South African Reserve Bank (Sarb) Governor Lesetja Kganyago speaking at the Semafor World Economy Summit in Washington D.C. on Thursday.
Image: Semafor YouTube screengrab
South African Reserve Bank (Sarb) Governor Lesetja Kganyago has signalled that interest rate hikes remain a possibility as global shocks, particularly from rising oil and fertiliser prices linked to geopolitical tensions, threaten to spill over into broader inflation across the economy.
Speaking at the Semafor World Economy Summit in Washington D.C. on Thursday, Kganyago warned that while central banks typically “look through” temporary shocks, the current environment presents a more complex challenge, with multiple overlapping pressures that could entrench inflation if left unchecked.
“What matters when you have a shock like this is that, classically, you look through the shock and then respond only to second-round issues,” Kganyago said. “The problem with the shock is that it’s not just one shock—it’s a sub-shock.”
His remarks come against the backdrop of heightened global uncertainty, including conflict in the Middle East, which has already pushed oil prices higher and raised concerns about supply disruptions.
However, Brent crude prices plunged 10% to below $90 per barrel on Friday, hitting near five-week lows after Iran’s Foreign Minister Abbas Araghchi announced that the Strait of Hormuz is now fully open to commercial traffic during the temporary 10-day ceasefire period.
The move boosted optimism that one of the most severe global energy supply disruptions in recent history may be easing
Kganyago noted that oil prices remain a key assumption in the Sarb’s policy framework and will be closely reassessed in upcoming deliberations.
However, he emphasised that the risks go beyond fuel. Fertiliser prices, which are also sensitive to global supply chains and geopolitical developments, could have a direct and more persistent impact on food inflation.
“For fertiliser, it’s directly into food prices,” he said. “In the second half of the year, when our planting season comes back, that feeds into food prices.”
Kganyago said the combination of higher fuel and food costs could trigger second-round effects, where initial price increases begin to influence wages, transport costs and broader price-setting behaviour across the economy. It is these second-round pressures that typically prompt a central bank response.

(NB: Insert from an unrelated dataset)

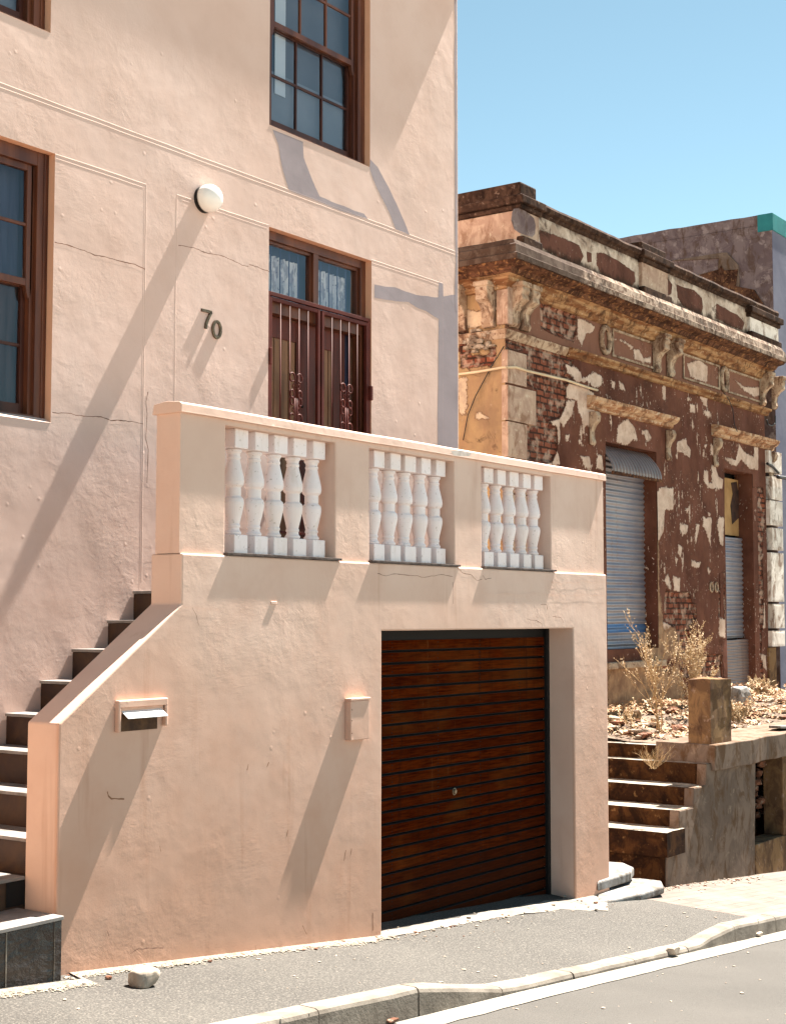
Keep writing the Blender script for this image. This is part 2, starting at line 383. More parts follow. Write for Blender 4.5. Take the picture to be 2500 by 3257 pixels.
def decay(name, a, b, c, d, s1=7., s2=18., bd=.012, t1=.5, t2=.55, dark=None, lay=False):
    if name not in ('pale_slab_stone','pale_rock','rubble_cream','worn_tread_stone','whitewashed_quoin','rubble_brick'):
        def dk(c_):
            m_=sum(c_[:3])/3; return tuple([max(.003,(m_+(v-m_)*1.2)*.74) for v in c_[:3]])+(1,)
        a,b,c,d=dk(a),dk(b),dk(c),dk(d)
    t=NT(name); n=t.noise((s1*.5,s1*.5,s1*3.2) if lay else s1,6,.65,dist=.8 if not lay else .3); m=t.noise(s2,5,.65); k=t.noise((6,6,3.),6,.7,dist=.7)
    col=t.mix(t.ramp(n,[(t1-.06,0.),(t1+.06,1.)]), a, b)
    col=t.mix(t.ramp(m,[(t2,0.),(t2+.07,.9)]), col, c)
    col=t.mix(t.ramp(k,[(.5,0.),(.62,.85)]), col, d)
    if dark:
        x,y,z=t.sep(); w_=t.math('ADD', x, t.math('MULTIPLY', t.noise(2.2,5,.7), -2.4))
        col=t.mix(t.maprange(w_, dark+.15, dark-.15, 0., .85), col, S(62,48,40))
    bb=t.bump(n,bd*.2); bb=t.bump(m,bd*.12,bb); bb=t.bump(t.noise(60,4,.65),.0008,bb)
    return t.fin(col,.95,bb,spec=.1)
M['coping']=decay('mouldy_coping', S(84,66,56), S(62,47,40), S(132,114,102), S(36,26,21), t2=.6)
M['fascia']=decay('mouldy_fascia', S(168,152,138), S(108,90,78), S(190,178,164), S(48,38,32), s1=6.5, s2=24, t2=.58, dark=14.75)
M['soffit']=decay('rotten_soffit', S(112,82,66), S(76,54,44), S(162,124,92), S(50,34,28))
M['bedmould']=decay('ochre_moulding', S(180,148,116), S(134,98,74), S(212,192,166), S(80,56,44), s1=5, bd=.005, t2=.6, lay=True)
M['stucco']=decay('cream_stucco', S(198,180,160), S(168,146,126), S(120,90,74), S(96,70,58), s1=6, bd=.006, t1=.52, t2=.57)
M['hood']=decay('hood_stucco', S(204,176,148), S(166,126,100), S(218,200,178), S(112,82,66), lay=True, s1=6, bd=.006)
M['quoin']=decay('quoin_stucco', S(204,182,164), S(184,160,144), S(220,206,186), S(150,122,104), s1=4, bd=.004, t2=.6)
M['quoin_white']=decay('whitewashed_quoin', S(230,222,212), S(206,196,184), S(170,148,130), S(130,104,86), s1=4, bd=.004, t2=.62)
M['stone']=decay('weathered_step_stone', S(78,54,36), S(50,33,23), S(120,94,68), S(34,22,16), s1=3.5, s2=14, bd=.01, t2=.6)
M['stone_top']=decay('worn_tread_stone', (.33,.30,.25,1), (.24,.21,.17,1), (.36,.33,.28,1), (.16,.13,.10,1), s1=7, bd=.008)
M['grey_render']=decay('grey_cement_render', S(134,118,106), S(114,100,90), S(150,134,120), S(98,76,58), s1=2.2, s2=9, bd=.004, t1=.5, t2=.62)
M['ochre_render']=decay('ochre_stump_render', S(138,112,86), S(108,86,68), S(154,134,120), S(80,62,52), s1=3, s2=10, bd=.006, t2=.6)
M['rear_wall']=decay('rough_party_wall', S(136,122,120), S(116,102,102), S(162,148,144), S(98,80,72), s1=2.6, s2=6, bd=.02, t1=.5, t2=.55)
M['rear_blue']=simple('blue_grey_wall', S(104,106,122), S(90,92,110), sc=1.2, rough=.85, bump=.004, bsc=5)
M['teal']=simple('teal_coping', S(44,128,128), S(34,108,112), rough=.7)
M['whitestone']=decay('pale_slab_stone', (.27,.26,.25,1), (.2,.185,.17,1), (.33,.31,.29,1), (.10,.085,.07,1), s1=9, bd=.006, t2=.62)
def metal(name, a, b, streak):
    t=NT(name); n=t.noise((1.2,1.2,2.5),5,.6); c=t.mix(t.ramp(n,[(.35,0.),(.65,1.)]), a, b)
    k=t.noise((8,8,.8),5,.65); c=t.mix(t.ramp(k,[(.55,0.),(.72,.6)]), c, streak)
    return t.fin(c, .42, t.bump(t.noise(14,3),.002), metal=.35, spec=.5)
M['iron_sheet']=metal('corrugated_iron', S(152,148,152), S(124,124,136), S(124,98,84))
M['iron_blue']=metal('blue_painted_iron', S(60,110,160), S(90,120,160), S(110,100,110))
M['iron_low']=metal('dull_corrugated_iron', S(128,112,106), S(112,96,94), S(96,76,66))
M['hoarding']=simple('faded_poster_board', S(176,140,92), S(150,114,70), sc=4)
M['dry']=simple('dry_stalks', (.42,.30,.16,1), (.30,.20,.10,1), sc=30, rough=.9)
M['seed']=simple('seed_heads', (.62,.50,.34,1), (.45,.33,.2,1), sc=40, rough=.9)
M['leaf']=simple('dead_leaves', (.30,.15,.08,1), (.44,.29,.17,1), sc=35, rough=.85)
M['cable_w']=simple('cream_cable', S(214,196,164), S(190,170,140))
M['cable_k']=simple('black_cable', (.012,.011,.012,1), rough=.5)
M['rub_a']=decay('rubble_cream', (.38,.32,.25,1), (.26,.2,.145,1), (.44,.38,.3,1), (.12,.085,.06,1), s1=9)
M['rub_b']=decay('rubble_brick', (.19,.085,.05,1), (.12,.055,.035,1), (.26,.19,.14,1), (.07,.035,.025,1), s1=9)
M['rock']=decay('pale_rock', (.44,.37,.30,1), (.36,.29,.23,1), (.2,.15,.11,1), (.30,.24,.185,1), s1=14, s2=44, bd=.004, t2=.6)

# ==================================================================== GROUND
def sheet(name, xs, ys, zf, mat_, label=None, **k):
    mb=MB(); n=len(ys)
    vs=[(x,y,zf(x,y)) for x in xs for y in ys]
    fs=[(i*n+j,(i+1)*n+j,(i+1)*n+j+1,i*n+j+1) for i in range(len(xs)-1) for j in range(n-1)]
    mb.raw(vs,fs); o=mb.build(name, mat_, origin=(0,0,0), smooth=True); tag(o,label,kind='structure'); return o
def fr(a,b,n): return [lerp(a,b,i/n) for i in range(n+1)]
def wide(x): return kb(max(-30,min(60,x)))
def gz_plain(x,y): return wide(x)-(1.2 if -6.5<y<40 else .02)
M['pale_ground']=simple('pale_dry_ground', (.36,.30,.24,1), (.28,.23,.18,1), sc=.8, rough=.95, bump=.01, bsc=5)
sheet('ground', [-1500,-400,-100,-30]+fr(-20,60,20)+[100,400,1500], [-1500,-300,-60,-10,-6.6,-6.3,0,4,10,20,60,300,1500], gz_plain, M['pale_ground'], 'dry ground under and around the street')
def roadz(x,y): return wide(x)+.02*min(6,(YK-y))-.001
sheet('road', fr(-30,60,120), [-2.6,-2]+fr(-1,YK,14), roadz, M['road'], 'grey asphalt road sloping down to the right')
sheet('opposite_pavement', fr(-30,60,120), [-6.7,-6,-2.75,-2.6], lambda x,y: wide(x)+(.27 if y<-2.65 else .02), M['kerb'], 'pale concrete pavement on the far side of the road')
# gutter line laid on the road
gi=[(x,) for x in fr(-2,40,110)]
mb=MB(); xs=fr(-2,40,170)
def gw(x): return .22+.018*mn.noise(Vector((x*3.1,0,0)))+.02*mn.noise(Vector((x*11,3,0)))
vs=[]; fs=[]
for i,x in enumerate(xs):
    for y in (YK-gw(x), YK-.1, YK+.0): vs.append((x,y,roadz(x,y)+.005))
for i in range(len(xs)-1):
    for j in range(2): fs.append((i*3+j,(i+1)*3+j,(i+1)*3+j+1,i*3+j+1))
mb.raw(vs,fs); tag(mb.build('gutter_strip', M['gutter'], origin=(0,0,0)), 'pale worn gutter strip painted along the kerb foot', kind='structure')
# kerb stones in one run with real joints
mb=MB(); x=-1.2; k=0; random.seed(5)
joints=[7.13]
while x<30:
    L=.92 if k else 0.9
    x1=x+L
    pts=fr(x,x1-.012,4)
    prof=lambda X: [(YK, kb(X)-.15),(YK+.004, kt(X)-.03),(YK+.012,kt(X)-.010),(YK+.032,kt(X)),(YK+.14,kt(X)+.001),(YK+.14,kb(X)-.15)]
    vs=[]; fs=[]; n=6; jj=(random.random()-.5)*.008
    for X in pts:
        for a,b in prof(X): 
            e=mn.noise(Vector((X*9,a*20,b*9)))*.006
            vs.append((X,a+jj+e*.6,b+e))
    for i in range(len(pts)-1):
        for j in range(n): fs.append((i*n+j,(i+1)*n+j,(i+1)*n+(j+1)%n,i*n+(j+1)%n))
    fs += [tuple(range(n))[::-1], tuple(range((len(pts)-1)*n,len(pts)*n))]
    mb.raw(vs,fs); x=x1; k+=1
tag(mb.build('kerb', M['kerb'], origin=(0,0,0)), 'concrete kerb dropped in front of the garage', kind='structure')
# pavement: asphalt up to a slanted boundary, brick pavers beyond
bx0,bx1=P(1937,2850,YT).x, PX(2318,2914,P(2318,2914,YK+.2).x).x
ba=PZ(2045,2862,-.24); bb_=PZ(2318,2914,-.33)
def bnd(y):   # x of the asphalt/paver boundary at depth y
    t=(y-YT)/(YK+.14-YT); return lerp(12.05, bb_.x, t)
ysp=fr(YK+.14, YT+2.2, 22)
def pz(x,y): return pave(x,y)+.004*mn.noise(Vector((x*1.7,y*1.7,0)))
mb=MB(); vs=[]; fs=[]; N=70
for i in range(N+1):
    for y in ysp:
        x=lerp(-3, bnd(y), i/N); vs.append((x,y,pz(x,y)))
n=len(ysp)
for i in range(N):
    for j in range(n-1): fs.append((i*n+j,(i+1)*n+j,(i+1)*n+j+1,i*n+j+1))
mb.raw(vs,fs); tag(mb.build('pavement', M['asphalt'], origin=(0,0,0), smooth=True), 'grey asphalt pavement in front of the terrace wall', kind='structure')
mb=MB(); vs=[]; fs=[]
for i in range(N+1):
    for y in ysp:
        x=lerp(bnd(y), 30, i/N); vs.append((x,y,pz(x,y)+.001))
for i in range(N):
    for j in range(n-1): fs.append((i*n+j,(i+1)*n+j,(i+1)*n+j+1,i*n+j+1))
mb.raw(vs,fs); tag(mb.build('paved_path', M['pavers'], origin=(0,0,0), smooth=True), 'pinkish brick paved footpath below the retaining wall', kind='structure')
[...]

“For us as a central bank, our function is to make sure that the impact of the shock is only transient and not persistent,” Kganyago said. “Because if it becomes persistent, we run the risk of inflation becoming entrenched.”
While the Reserve Bank has previously been on a rate-cutting path, Kganyago’s comments suggest a more cautious stance, with policymakers ready to act if inflation expectations begin to drift away from the target.
South Africa’s inflation target range remains anchored to 3%, with a tolerance band of 1 percentage points on either side over the next two years in a bid to ease the elevated cost of living on consumers.
In January, the Reserve Bank left its benchmark lending rate unchanged at 6.75%, translating to the prime lending rate also staying the same at 10.5%,
South Africa’s inflation rate eased further in February, slowing to 3% in February from 3.5% in January, offering continued relief to consumers and reinforcing expectations of a stable interest rate environment, at least in the near term.
Kganyago indicated that in an adverse scenario, inflation could move toward the upper end of the range, raising the likelihood of a policy response.
“We assess the risks to inflation to be on the upside,” he said. “For the rest of the year, we must do what is prudent.”
Although he stopped short of explicitly committing to rate hikes, Kganyago made it clear that the Sarb would not hesitate to act if there are signs that inflation pressures are broadening beyond initial shocks.
“We are constantly looking for any evidence that might start emerging that would suggest that the second round could kick in,” he said.
The governor also highlighted the importance of inflation expectations in shaping monetary policy decisions, noting that once businesses and consumers begin adjusting prices and wages in anticipation of higher inflation, it becomes significantly harder to contain.
“That tells us that pricing has moved beyond the shock,” he explained.
Kganyago’s comments underscore the delicate balancing act facing the Reserve Bank: supporting economic recovery while guarding against a resurgence in inflation driven by external shocks.